Tool Path Simulation and On-Site Verification

Once the program is complete, tool path simulation in NX is a mandatory step. It helps you identify potential over-cuts, under-cuts, or collision risks. However, I must emphasize this: do not rely entirely on software simulation! Simulation is, after all, virtual.

Master Wang’s Expertise: No matter how good the simulation, you still need to observe the machine’s cutting sparks and listen to the cutting sound! These are “languages” you can’t learn from textbooks; they tell you if the tool is cutting properly, if inserts are chipping. Newcomers might not understand it, but over time, you’ll be able to judge if cutting is normal, if the tool is worn, or even anticipate internal inclusions in the material, just from the spark color and sound intensity. That’s real-world experience!
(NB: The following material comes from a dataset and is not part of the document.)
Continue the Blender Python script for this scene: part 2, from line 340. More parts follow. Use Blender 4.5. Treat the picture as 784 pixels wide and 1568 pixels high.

Summary: Pitfall Avoidance Guide

• WCS positioning is paramount! Every time you switch sequences, especially for internal machining, always check and accurately place the WCS at the part’s center. This is fundamental for ensuring accuracy.
• Stock definition must be precise! Allowance calculations cannot be sloppy; they must be determined based on actual measurements and Finishing pass requirements, directly impacting subsequent accuracy and tool life.
• Trim boundaries are powerful tools! They are key to optimizing tool paths, avoiding air cuts, and preventing over-cutting. Make good use of auxiliary surfaces to construct precise trim boundaries.
• Simulation verification is essential! After every program modification, especially for critical parameters, always perform NX simulation verification and combine it with judgments based on actual cutting sparks and sounds.
• Clean data is foundational! Regularly clean up redundant stock geometry to maintain a clean programming environment and avoid unnecessary errors.